Mary Shaffer discusses Sydney Cash’s work and obtaining glass from Bent Glass in Queens.

2:11
Mary Shaffer

Mary Shaffer discusses Sydney Cash’s work and obtaining glass from Bent Glass in Queens. Oral history interview with Mary Shaffer by Catherine Whalen and Barb Elam, conducted via telephone, March 21, 2019, Bard Graduate Center. Clip length: 02:11.

Mary Shaffer: Yes, Sydney Cash. He—well, this is what happened was Ben Mildwoff had this factory in Queens called Bent Glass. And he saw my show at the—he saw Tom [Patti] and my show at Doug Heller’s gallery, which was called Contemporary Glass Art Gallery, and we had a show called Glass Works. So Tom Patti and I both had a show, and Ben Mildwoff saw it, so he invited us for breakfast. And then he drove us over to his factory, and he had all this glass, it was a bit damaged. It was, I think a quarter inch or three eighths of an inch—maybe, I don’t think it was a half an inch. I don’t think it was that thick, but maybe three eighths thick, and it was relatively small. And he sent a whole bunch of that glass to me and to Tom, and Tom ended up putting it in a kiln, cutting it small, heating it up, and then blowing into it with a blowpipe. And I ended up making these bundles that Paul Hollister talked about later.
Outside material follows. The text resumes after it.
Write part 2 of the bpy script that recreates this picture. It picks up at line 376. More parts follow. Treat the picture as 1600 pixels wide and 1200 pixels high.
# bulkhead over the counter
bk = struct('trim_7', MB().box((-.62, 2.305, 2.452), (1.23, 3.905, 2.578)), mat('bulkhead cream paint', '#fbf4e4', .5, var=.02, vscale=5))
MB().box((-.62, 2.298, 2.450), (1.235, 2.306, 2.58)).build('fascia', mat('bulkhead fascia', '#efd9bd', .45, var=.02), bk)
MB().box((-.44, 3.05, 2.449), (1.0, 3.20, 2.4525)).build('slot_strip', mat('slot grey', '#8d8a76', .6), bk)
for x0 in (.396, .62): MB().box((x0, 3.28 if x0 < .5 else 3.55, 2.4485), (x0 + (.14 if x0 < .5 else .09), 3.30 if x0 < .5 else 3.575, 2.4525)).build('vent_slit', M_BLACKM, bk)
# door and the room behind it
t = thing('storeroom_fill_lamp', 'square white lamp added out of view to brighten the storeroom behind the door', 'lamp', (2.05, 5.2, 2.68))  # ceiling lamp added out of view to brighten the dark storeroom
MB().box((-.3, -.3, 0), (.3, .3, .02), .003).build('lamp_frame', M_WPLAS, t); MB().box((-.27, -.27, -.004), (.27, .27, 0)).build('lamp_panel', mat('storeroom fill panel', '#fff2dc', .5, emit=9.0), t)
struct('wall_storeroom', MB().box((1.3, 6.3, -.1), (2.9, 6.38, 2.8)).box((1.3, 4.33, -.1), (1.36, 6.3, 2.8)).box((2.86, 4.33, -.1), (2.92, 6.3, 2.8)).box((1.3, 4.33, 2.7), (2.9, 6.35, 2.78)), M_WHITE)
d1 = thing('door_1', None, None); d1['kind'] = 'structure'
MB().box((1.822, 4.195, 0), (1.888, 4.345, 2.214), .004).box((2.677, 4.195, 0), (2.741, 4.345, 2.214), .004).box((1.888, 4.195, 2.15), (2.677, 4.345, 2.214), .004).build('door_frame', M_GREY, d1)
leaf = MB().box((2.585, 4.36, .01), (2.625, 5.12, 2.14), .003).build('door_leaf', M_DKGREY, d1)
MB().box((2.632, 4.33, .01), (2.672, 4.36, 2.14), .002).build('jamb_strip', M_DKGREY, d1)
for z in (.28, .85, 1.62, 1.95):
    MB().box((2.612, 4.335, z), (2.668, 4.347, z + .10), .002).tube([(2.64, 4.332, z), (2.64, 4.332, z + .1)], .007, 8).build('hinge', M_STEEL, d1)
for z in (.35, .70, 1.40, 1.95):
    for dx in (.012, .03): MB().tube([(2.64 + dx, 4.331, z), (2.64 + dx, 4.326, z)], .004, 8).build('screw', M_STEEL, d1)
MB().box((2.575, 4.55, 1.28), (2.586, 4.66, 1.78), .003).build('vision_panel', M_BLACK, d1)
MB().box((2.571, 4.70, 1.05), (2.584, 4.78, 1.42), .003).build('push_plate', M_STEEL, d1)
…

So I would fuse them together and—fuse them and let the top part heat up more than the bottom part, and that’s when I sort of had an argument with a scientist at Corning Museum. They said, ‘Oh, you can’t do that.’ You know, ‘That’s impossible. You just can’t do it.’ And I said, ‘Well, I’m doing it.’ You know, and I thought, well, it would be cool. They said the pieces would explode, and I said, ‘Oh, that’s pretty cool. Somebody’s going to pay money for ‘em and then they’re going to explode. That’s pretty cool.’ So that was sort of my attitude then. But for Sydney Cash, so when we were in Ben Mildwoff’s office, then we saw—Sydney—he had a little tiny piece in the corner that was Sydney Cash’s work, and he worked with these wires and had made these sort of—well, you know his early work, it sort of slumps. Small, couple of inches high, slump pieces, and that’s the first I ever saw his work. But before that, 1972, my first pieces were already being published in national glass magazines. So my work was right out there really fast.